- [SUPPLIED RECORDS]
::::

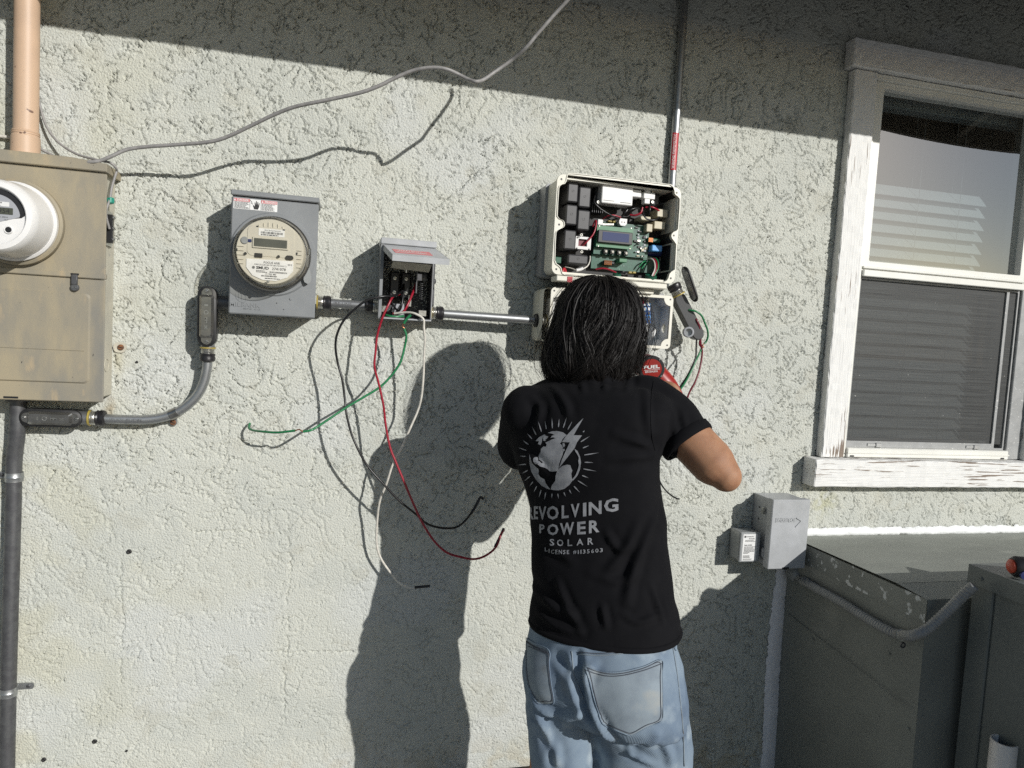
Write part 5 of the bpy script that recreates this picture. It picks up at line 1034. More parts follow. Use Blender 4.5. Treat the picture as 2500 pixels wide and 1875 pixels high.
for k in range(14):
    t = 2*math.pi*k/14; a_ = nrm(np.cross(d0, UZ)); b_ = np.cross(d0, a_); part('grip_rib', MB().obox(FP[0]-d0*.012+d0*.013+(a_*math.cos(t)+b_*math.sin(t))*.0225, (d0, a_*math.cos(t)+b_*math.sin(t), -a_*math.sin(t)+b_*math.cos(t)), (.007, .0016, .0012)), M['flex'], fx)
for i in (16, 74):
    dd = nrm(FP[i+1]-FP[i-1]); part('clamp_band', MB().lathe(FP[i]-dd*.005, dd, [(.0118, 0), (.0138, .0003), (.0138, .010), (.0118, .0103)], 18), M['zinc'], fx, smooth=40)
part('strap_eye', MB().prism(circ(0, 0, .008, 16), 0, .003, (FP[77]+np.array([-.004, 0, -.024]), UX, UZ, UO), holes=[circ(0, 0, .004, 16)]), M['dark_galv'], fx)
# package unit
un = thing('air_conditioner', 'dark grey air conditioning cabinet in the right foreground', 'air conditioner', (1.9, -1.2, 0))
ux, ub, uz = 1.545, .570, .990                                          # left face, back (nearest the wall), top
part('cabinet', MB().box(ux+.006, 2.9, .08, uz-.03, ub+.006, 1.25), M['unit'], un)
part('corner_post', MB().box(ux, ux+.05, .08, uz-.028, ub, ub+.058, .003), M['unit'], un)
part('side_panel', MB().box(ux+.002, ux+.02, .09, uz-.032, ub+.0625, 1.22, .002), M['unit'], un)
part('top_pan', MB().prism([(ux-.008, uz-.034), (2.92, uz-.034), (2.92, uz+.012), (ux-.008, uz+.012)], ub-.008, 1.265, bev=.003), M['unit'], un)
part('base_rail', MB().box(ux-.004, 2.9, .0, .0795, ub, 1.255), M['unit'], un)
for o in (ub+.03, ub+.50): screw(un, (ux-.008, -o, uz-.012), (-1, 0, 0), .005, 'unit')
pp = thing('drain_pipe', 'open white plastic drain pipe standing in the lower right corner', 'pipe', W(2453, 1875, .70))
c_ = W(2453, 1808, .70); part('pipe', MB().lathe((c_[0], c_[1], 0), UZ, [(.0285, 0), (.0285, c_[2]-.001), (.0278, c_[2]), (.0245, c_[2]), (.0238, c_[2]-.001), (.0238, 0)], 36), M['pvc'], pp, smooth=40)
tl = thing('cordless_tool', 'black cordless tool with orange button lying on the air unit', 'power tool', W(2500, 1420, .9))
p = W(2492, 1402, .80); tz = uz+.013
body_c = np.array([ux+.03, -.665, tz+.025]); tx = nrm((1, -.35, 0)); ty = np.cross(UZ, tx)
part('body', MB().lathe(body_c-tx*.02, tx, [(0, 0), (.020, 0), (.0245, .006), (.0245, .10), (.022, .14), (.018, .16), (0, .16)], 22), M['black_plastic'], tl, smooth=40)
part('orange_button', MB().lathe(body_c-tx*.02, -tx, [(.0165, -.002), (.0165, .004), (.013, .007), (0, .0075)], 22), M['orange'], tl, smooth=40)
part('blue_button', MB().lathe(body_c-tx*.006-ty*.022-UZ*.012, -ty, [(.010, 0), (.010, .006), (0, .007)], 16), M['navy'], tl, smooth=40)
part('handle', MB().tube(spline([body_c+tx*.10, body_c+tx*.13+ty*.06-UZ*.004, body_c+tx*.14+ty*.12-UZ*.006]), .018, 14), M['black_plastic'], tl, smooth=50)
# small marks on the stucco
for k, (px, py, r_) in enumerate(((315, 1347, .004), (334, 884, .0022), (231, 1810, .004), (107, 1855, .0035), (309, 1833, .002))):
    p = W(px, py, .001); single('drill_hole', MB().lathe(p+UO*.002, UO, [(r_*1.6, -.003), (r_*1.3, .001), (r_*.8, .0005), (0, -.001)], 12), M['dark_inside'], ['small filled hole low in the wall left of the shadow', 'tiny dark hole right of the tan panel', 'round plugged hole near the bottom of the wall', 'grey plugged hole near the lower conduit strap', 'tiny hole near the bottom edge of the wall'][k], 'hole', smooth=True, group='old anchor holes')

# ------------------------------------------------------------------ person
def eval_remesh(mb, voxel, smooth_it=4, fac=.5):
    me = bpy.data.meshes.new('tmp'); me.from_pydata(mb.v, [], mb.f)
    bm = bmesh.new(); bm.from_mesh(me); bmesh.ops.recalc_face_normals(bm, faces=bm.faces); bm.to_mesh(me); bm.free()
    ob = bpy.data.objects.new('tmp', me); COL.objects.link(ob)
    m = ob.modifiers.new('r', 'REMESH'); m.mode = 'VOXEL'; m.voxel_size = voxel; m.use_smooth_shade = True
    s = ob.modifiers.new('s', 'SMOOTH'); s.iterations = smooth_it; s.factor = fac
    dg = bpy.context.evaluated_depsgraph_get(); out = bpy.data.meshes.new_from_object(ob.evaluated_get(dg))
    bpy.data.objects.remove(ob); bpy.data.meshes.remove(me); return out
def get_co(me): a = np.empty(len(me.vertices)*3, np.float32); me.vertices.foreach_get('co', a); return a.reshape(-1, 3).astype(float)
def set_co(me, c): me.vertices.foreach_set('co', c.astype(np.float32).ravel()); me.update()
def get_no(me): a = np.empty(len(me.vertices)*3, np.float32); me.vertex_normals.foreach_get('vector', a); return a.reshape(-1, 3).astype(float)
VIEW = R(21)
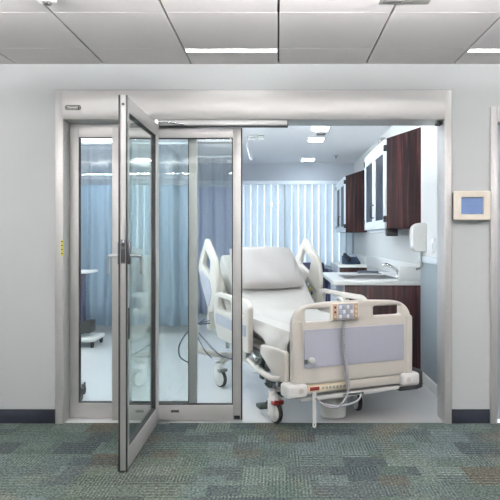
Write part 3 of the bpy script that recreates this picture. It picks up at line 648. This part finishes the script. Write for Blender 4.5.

::::

- [WHAT YOU SHOULD DO]
Reproduce each line holding the word "script".

- [RESPONSE]
Write part 5 of the bpy script that recreates this picture. It picks up at line 1034. More parts follow. Use Blender 4.5. Treat the picture as 2500 pixels wide and 1875 pixels high.
Write part 3 of the bpy script that recreates this picture. It picks up at line 648. This part finishes the script. Write for Blender 4.5.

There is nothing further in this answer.